The most eye-catching story in the book, to me, appeared in the Wall Street Journal in 2016. Essentially, it explained that the Obama Administration's Justice Department had used its power to enrich nonprofits, including specifically leftist ones such as La Raza, the National Urban League, and the National Community Reinvestment Coalition. The Justice Department lawyers who collected billions in settlements from the big investment banks after the financial crisis allowed them to pay off the fines at a discount by donating money to approved non-profits. A $1.5 million Bank of America donation to La Raza, for instance, wiped out $3.5 million of debt. The settlements were supposed to go for "consumer relief," but very little of the money seems to have reached the consumers who lost their homes thanks to subprime mortgages.
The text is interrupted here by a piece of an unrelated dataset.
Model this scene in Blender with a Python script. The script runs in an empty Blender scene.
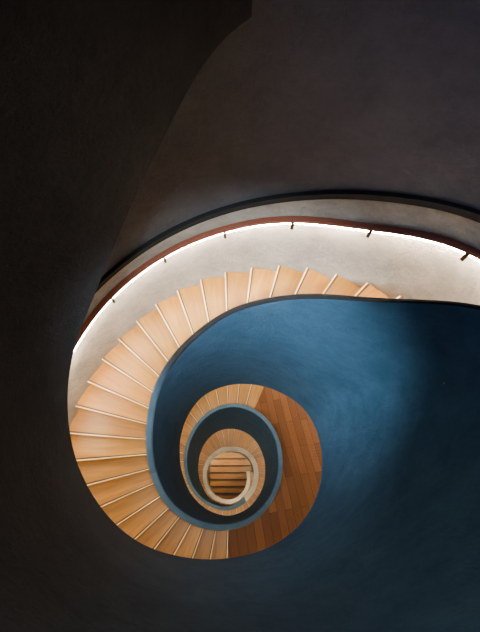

Unfortunately the article, which appeared on August 28, 2016 (and which I read on Proquest, not the WSJ site) included only very incomplete data on this phenomenon.
Ramaswamy believes in the American ideal partly because he spent many summers in India while his family's ancestral village was only beginning to experience modernity. His own politics are not easy to discern. Anti-wokesters like himself (and myself) cover most of the political spectrum. He is very opposed to corporate influence upon politics, which he insists should be ruled by the voters, but I don't think he ever specifically comes out against corporate campaign contributions. He believes inequality has gone much too far in the United States, but he doesn't say much about specific steps to undo it. He does want some form of national service for all American youth--done mainly during summers in their high school years--and he realizes what was lost when the nation abandoned the military draft. He wants producers to produce, schools to educate, and governments to try to meet the voters needs, and he believes, as I do, that all those things can be done much better without our current obsession about race and gender. He belongs to a growing demographic himself, and evidence is mounting that many Asian and Hispanic Americans now reject wokeness too. They may in fact turn out to be the critical swing voters in the next few elections.